ARTICLE V DISSOLUTION Upon the dissolution of the corporation, the Board of Directors shall, after paying or making provision for the payment of all of the liabilities of the corporation, dispose of all its assets exclusively for the purposes of the corporation in such a manner, or to such organizations organized and operated exclusively for charitable, educational, religious or scientific purposes as shall at the time qualify as an exempt organization or organizations under Section 501(c)(3) of the Internal Revenue Code, or the corresponding section of any future federal tax code, as the Board of Directors shall determine. Any such assets not disposed of shall be disposed of by the Superior Court of the county in which the principal office of the corporation is then located, exclusively for such purpose or to such organization or organizations as said Court shall determine, which are organized and operated exclusively for such purpose.
ARTICLE VI INDEMNIFICATION To the fullest extent permitted under the Arizona Revised Statutes, the Corporation, on demand, will indemnify, defend, and hold harmless all of its incorporators and any and all of its past, present, and future Directors, Officers, Members, Employees, and Agents for, from, and against all losses, damages, liabilities, claims, expenses, legal fees, judgments, penalties, and settlements arising out of any and all acts or omissions done or omitted while employed by or acting on behalf of the Corporation.

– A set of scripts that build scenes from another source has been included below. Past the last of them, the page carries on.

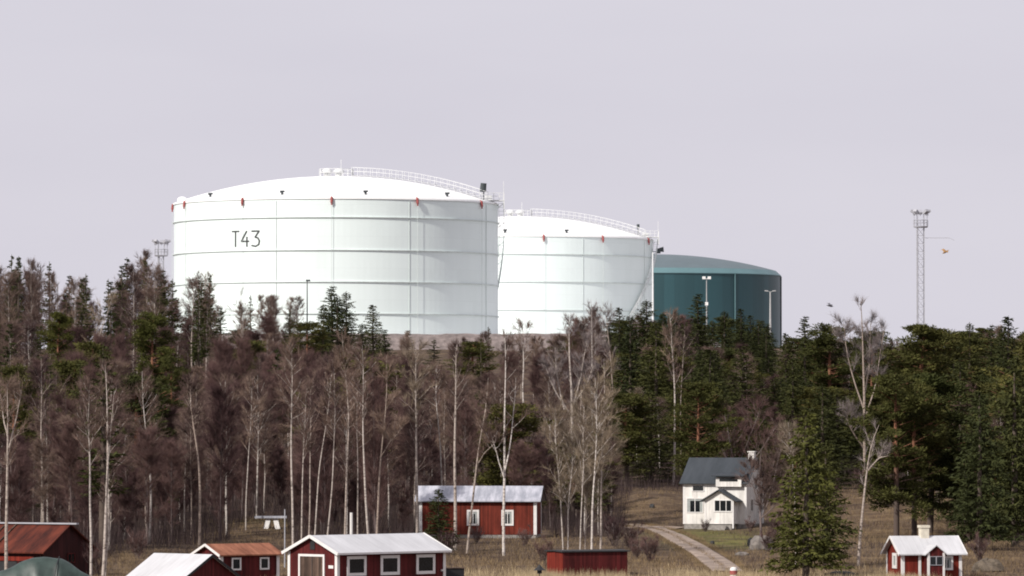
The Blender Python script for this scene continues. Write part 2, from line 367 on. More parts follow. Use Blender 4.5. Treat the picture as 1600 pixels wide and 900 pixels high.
def ribbon(name, pts, width, mat, lift=0.06):
    P = [ground_at(*p) for p in pts]; Q = []
    for a, b in zip(P, P[1:]):
        for t in np.linspace(0, 1, 14, endpoint=False): Q.append(a.lerp(b, t))
    Q.append(P[-1]); V = []; K = 7
    for i, q in enumerate(Q):
        d = (Q[min(i + 1, len(Q) - 1)] - Q[max(i - 1, 0)]); d.z = 0; d.normalize(); s = Vector((d.y, -d.x, 0))
        wd = width * (1 + 0.07 * math.sin(i * 0.23))
        for k in range(K):
            e = (k / (K - 1) - 0.5) * wd; x, y = q.x + s.x * e, q.y + s.y * e
            V.append((x, y, H(x, y) + lift - (0.12 if k in (0, K - 1) else 0)))
    Fc = [(i * K + k, i * K + k + 1, (i + 1) * K + k + 1, (i + 1) * K + k) for i in range(len(Q) - 1) for k in range(K - 1)]
    o = MB().add(V, Fc).build(name, mat); structure(o); return P
path_pts = ribbon('gravel_path', [(1138, 893), (1112, 873), (1086, 856), (1060, 842), (1035, 830), (1012, 824), (982, 819)], 2.6, M['gravel'])
ribbon('gravel_yard', [(1008, 824), (1040, 825.5), (1066, 826)], 6.0, M['gravel'], 0.09)

# gravel bund in front of the tanks
def bund():
    rng = np.random.default_rng(5); line = []
    for t in np.linspace(0, 1, 16): line.append((-66, 985 - 80 * t))
    for t in np.linspace(0, 1, 50)[1:]: line.append((-66 + 86 * t, 905))
    for t in np.linspace(0, 1, 10)[1:]: line.append((20 + 16 * t, 905 + 40 * t))
    prof = [(-7.5, -1.0), (-5, 0.9), (-2.6, 2.3), (-1.0, 2.9), (1.0, 2.9), (2.6, 2.0), (6, -1.0)]
    V = []
    for i, (x, y) in enumerate(line):
        a = Vector(line[max(i - 1, 0)]); b = Vector(line[min(i + 1, len(line) - 1)]); d = (b - a).normalized(); s = Vector((d.y, -d.x))
        for o, h in prof: V.append((x - s.x * -o * -1 * -1, y + s.y * -o, 24.75 + h + rng.normal() * 0.07))
    K = len(prof); Fc = [(i * K + k, i * K + k + 1, (i + 1) * K + k + 1, (i + 1) * K + k) for i in range(len(line) - 1) for k in range(K - 1)]
    o = MB().add(V, Fc).build('embankment', M['bund']); structure(o)
bund()
pad = MB(); xs_, ys_ = np.linspace(-75, 75, 26), np.linspace(915, 1270, 50)
pad.add([(x, y, H(x, y) + 0.25) for y in ys_ for x in xs_], [(j * 26 + i, j * 26 + i + 1, (j + 1) * 26 + i + 1, (j + 1) * 26 + i) for j in range(49) for i in range(25)])
structure(pad.build('tank_bounce_pad', M['yard']))  # unseen pale pad, added to bounce light onto the tank walls

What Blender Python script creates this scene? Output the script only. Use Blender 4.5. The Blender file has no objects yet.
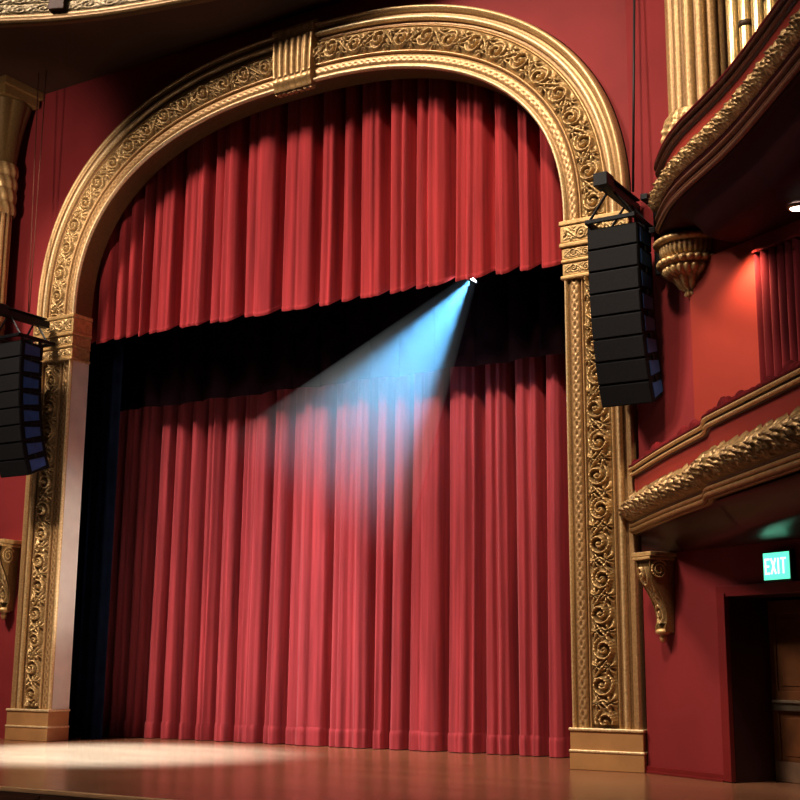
import bpy, bmesh, math, random
import numpy as np
from mathutils import Vector, Matrix

random.seed(7)
rng = np.random.default_rng(11)
SC = bpy.context.scene
COL = SC.collection
PI = math.pi

# ------------------------------------------------------------------ helpers
def link(o, parent=None):
    COL.objects.link(o)
    if parent is not None:
        o.parent = parent
    return o

def tag(o, label=None, cat=None, group=None, kind=None):
    if label: o['label'] = label
    if cat: o['category'] = cat
    if group: o['group'] = group
    if kind: o['kind'] = kind
    return o

def empty(name, loc=(0, 0, 0), rotz=0.0):
    o = bpy.data.objects.new(name, None)
    o.empty_display_size = 0.2
    o.location = loc
    o.rotation_euler = (0, 0, rotz)
    return link(o)

class MB:
    """collects vertices and faces, builds ONE mesh object"""
    def __init__(self):
        self.v = []; self.f = []
    def add(self, vs, fs):
        b = len(self.v)
        self.v.extend([tuple(map(float, p)) for p in vs])
        self.f.extend([tuple(b + i for i in q) for q in fs])
        return self
    def grid(self, P, close_u=False, close_v=False, flip=False):
        P = np.asarray(P, float)
        m, n = P.shape[:2]
        b = len(self.v)
        self.v.extend(map(tuple, P.reshape(-1, 3).tolist()))
        for i in range(m if close_u else m - 1):
            i2 = (i + 1) % m
            for j in range(n if close_v else n - 1):
                j2 = (j + 1) % n
                q = (b + i*n + j, b + i*n + j2, b + i2*n + j2, b + i2*n + j)
                self.f.append(q[::-1] if flip else q)
        return self
    def box(self, c, s, R=None):
        hx, hy, hz = s[0]/2, s[1]/2, s[2]/2
        vs = []
        for dx in (-hx, hx):
            for dy in (-hy, hy):
                for dz in (-hz, hz):
                    p = Vector((dx, dy, dz))
                    if R is not None: p = R @ p
                    vs.append((c[0]+p.x, c[1]+p.y, c[2]+p.z))
        self.add(vs, [(0,1,3,2),(4,6,7,5),(0,4,5,1),(2,3,7,6),(0,2,6,4),(1,5,7,3)])
        return self
    def tube(self, p0, p1, r, n=8, r1=None):
        p0, p1 = Vector(p0), Vector(p1)
        if r1 is None: r1 = r
        d = (p1 - p0).normalized()
        a = d.orthogonal().normalized(); b = d.cross(a)
        vs = []
        for k in range(n):
            t = 2*PI*k/n
            o = a*math.cos(t) + b*math.sin(t)
            vs.append(p0 + o*r)
        for k in range(n):
            t = 2*PI*k/n
            o = a*math.cos(t) + b*math.sin(t)
            vs.append(p1 + o*r1)
        fs = [(k, (k+1) % n, n+(k+1) % n, n+k) for k in range(n)]
        fs += [tuple(range(n))[::-1], tuple(range(n, 2*n))]
        return self.add(vs, fs)
    def lathe(self, prof, c=(0, 0), n=32, a0=0.0, a1=2*PI, rad=None):
        """prof: list of (r, z); rad(theta, z, r) -> r"""
        full = abs(a1 - a0 - 2*PI) < 1e-6
        m = n if full else n + 1
        P = np.zeros((len(prof), m, 3))
        for i, (r, z) in enumerate(prof):
            for k in range(m):
                t = a0 + (a1 - a0)*k/n
                rr = rad(t, z, r) if rad else r
                P[i, k] = (c[0] + rr*math.cos(t), c[1] + rr*math.sin(t), z)
        return self.grid(P, close_v=full)
    def build(self, name, mat, parent=None, smooth=False, bevel=0.0, fix=True):
        me = bpy.data.meshes.new(name)
        me.from_pydata(self.v, [], self.f)
        if fix:
            bm = bmesh.new(); bm.from_mesh(me)
            bmesh.ops.recalc_face_normals(bm, faces=bm.faces)
            bm.to_mesh(me); bm.free()
        me.materials.append(mat)
        if smooth:
            for p in me.polygons: p.use_smooth = True
        o = bpy.data.objects.new(name, me)
        if bevel:
            md = o.modifiers.new('bevel', 'BEVEL'); md.width = bevel; md.segments = 2
            md.limit_method = 'ANGLE'
        return link(o, parent)

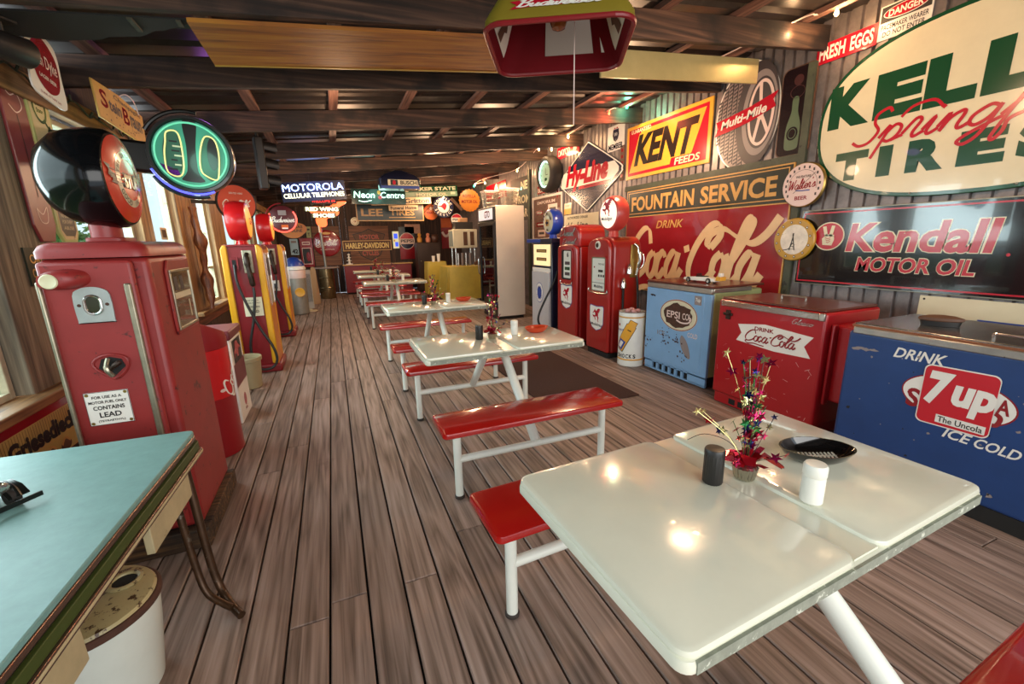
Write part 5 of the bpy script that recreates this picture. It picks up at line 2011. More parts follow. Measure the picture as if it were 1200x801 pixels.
# side gauge window
b = MB()
YZ = Matrix(((0, 0, 1, 0), (1, 0, 0, 0), (0, 1, 0, 0), (0, 0, 0, 1)))
b.M = YZ
b.prism([(-.11, .97), (.22, .97), (.235, 1.0), (.235, 1.29), (.19, 1.34), (-.08, 1.34), (-.12, 1.29), (-.12, 1.0)], 0, .012, OLDR)
b.build('side_door', t, (W0 / 2, 0, 0), bevel=.006)
b = MB()
b.M = YZ
for (y0, z0, y1, z1) in ((-.10, .99, .215, 1.003), (-.10, 1.277, .215, 1.29), (-.10, 1.003, -.088, 1.277), (.203, 1.003, .215, 1.277)):
    b.prism([(y0, z0), (y1, z0), (y1, z1), (y0, z1)], .0125, .02, STRIP)
b.build('window_trim', t, (W0 / 2, 0, 0), bevel=.002)
b = MB()
b.M = YZ
b.prism([(-.088, 1.003), (.203, 1.003), (.203, 1.277), (-.088, 1.277)], .0125, .0145, mat('dial_behind_glass', '#6d6149', .12, 0, .2, 6, coat=.6))
dg = b.build('dial_window', t, (W0 / 2, 0, 0))
g = G()
g.rect(.05, 1.16, .26, .03, S_CREAM, 0)
g.rect(-.03, 1.22, .05, .07, S_DGREY, 0)
g.rect(.06, 1.22, .05, .07, S_DGREY, 0)
g.rect(-.02, 1.08, .09, .05, S_BRN, 0)
g.rect(.13, 1.08, .02, .09, S_CREAM, 0)
g.b.M = Matrix()
g.build('dial_marks', dg, (.0155, 0, 0), warp=lambda v: Vector((v.z, v.x, v.y)))
# globe, axis across the room, face to the right
BLK = mat('black_gloss_globe', '#0b0c0e', 0.12, spec=.35)
ORF = mat('globe_face_orange_red', '#c1331f', 0.25, coat=.3)
b = MB()
b.prism(rrect(.15, .17, .03, 4, -.03, .02), 1.4285, 1.45, OLDR)
b.build('globe_collar', t, bevel=.005)
gx, gy, gz, gr = -.04, .01, 1.715, .222
b = MB()
b.lathe([(.02, -.185), (.09, -.175), (.15, -.145), (.195, -.09), (.217, -.02), (gr, .04), (.218, .085), (.205, .105), (.195, .108)], BLK, 56, (gx, gy, gz), 'x')
b.cyl((gx, gy, 1.45), (gx, gy, 1.53), .06, OLDR, 24)
gb = b.build('globe', t)
b = MB()
b.lathe([(.196, .1085), (.15, .122), (.08, .131), (.01, .134)], ORF, 56, (gx, gy, gz), 'x')
b.build('globe_face', gb)
g = G()
g.ring(0, 0, .125, .125, .032, S_CREAM, 0, 48)
g.arc('THE ORIGINAL', 0, 0, .109, .02, PI / 2, 2.6, S_MBLACK, 1)
g.arc('GOOD IN A', 0, 0, .109, .024, -PI / 2, 2.0, S_MBLACK, 1, True)
WING = mat('wing_dark_grey', '#2f2b2e', .4)
for s in (-1, 1):
    g.poly([(s * .02, .02), (s * .19, .055), (s * .17, .025), (s * .18, .005), (s * .155, -.01), (s * .16, -.028), (s * .13, -.034), (s * .02, -.045)], WING, 2)
    for k in range(4):
        g.stroke([(s * .03, .012 - k * .013), (s * .17, .035 - k * .02)], .003, S_GREY, 3)
g.text('STUD', .0, -.012, .15, .06, S_CREAM, 4, .05)
g.build('globe_lettering', gb, warp=lambda v: Vector((gx + .1362 - .62 * (v.x ** 2 + v.y ** 2) + v.z, gy + v.x, gz + v.y)))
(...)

No right, power, or responsibility conferred on the Board, Officer, Employee, or Agent of the Corporation, will be construed as imposing any duty or obligation on that person for the purposes of establishing personal liability.
ARTICLE VII BOARD OF DIRECTORS The initial Board of Directors shall consist of five (5) directors. The names and addresses of the persons who are to serve as the directors until the first annual meeting of the Board of Directors, or until their successors are elected and qualify are: Beth Williamson, 1641 E. Osborn, Suite 1, Phoenix, AZ 85016; Jill Campos, 1641 E. Osborn, Suite 1, Phoenix, AZ 85016; Rebecca Masterson, 1641 E. Osborn, Suite 1, Phoenix, AZ 85016; Christine Ryan, 1641 E. Osborn, Suite 1, Phoenix, AZ 85016; Rebecca Golden, 1641 E. Osborn, Suite 1, Phoenix, AZ 85016.
ARTICLE VIII KNOWN PLACE OF BUSINESS The street address of the known place of business of the Corporation is: Fiesta Friends, Inc., 1641 E. Osborn, Suite 1, Phoenix, AZ 85016.
ARTICLE IX STATUTORY AGENT The name and address of the statutory agent of the Corporation is: Robert B. Elmer, 2915 E. Baseline Road, Suite 104, Gilbert, AZ 85234.
ARTICLE X INCORPORATORS The name and address of the incorporator is: Robert B. Elmer, 2915 E. Baseline Road Suite 104, Gilbert, AZ 85234.
ARTICLE XI DISCRIMINATION The corporation will not practice or permit discrimination on the basis of sex, race, national origin, religion, physical handicap or disability.
ARTICLE XII MEMBERS The corporation will not have members.
Executed this 27th day of December, 2010 by its incorporator. /s/ Robert B. Elmer. ACCEPTANCE OF APPOINTMENT BY STATUTORY AGENT. The undersigned hereby acknowledges and accepts the appointment as statutory agent of the above-named corporation effective this 27th day of December, 2010. /s/ Robert B. Elmer.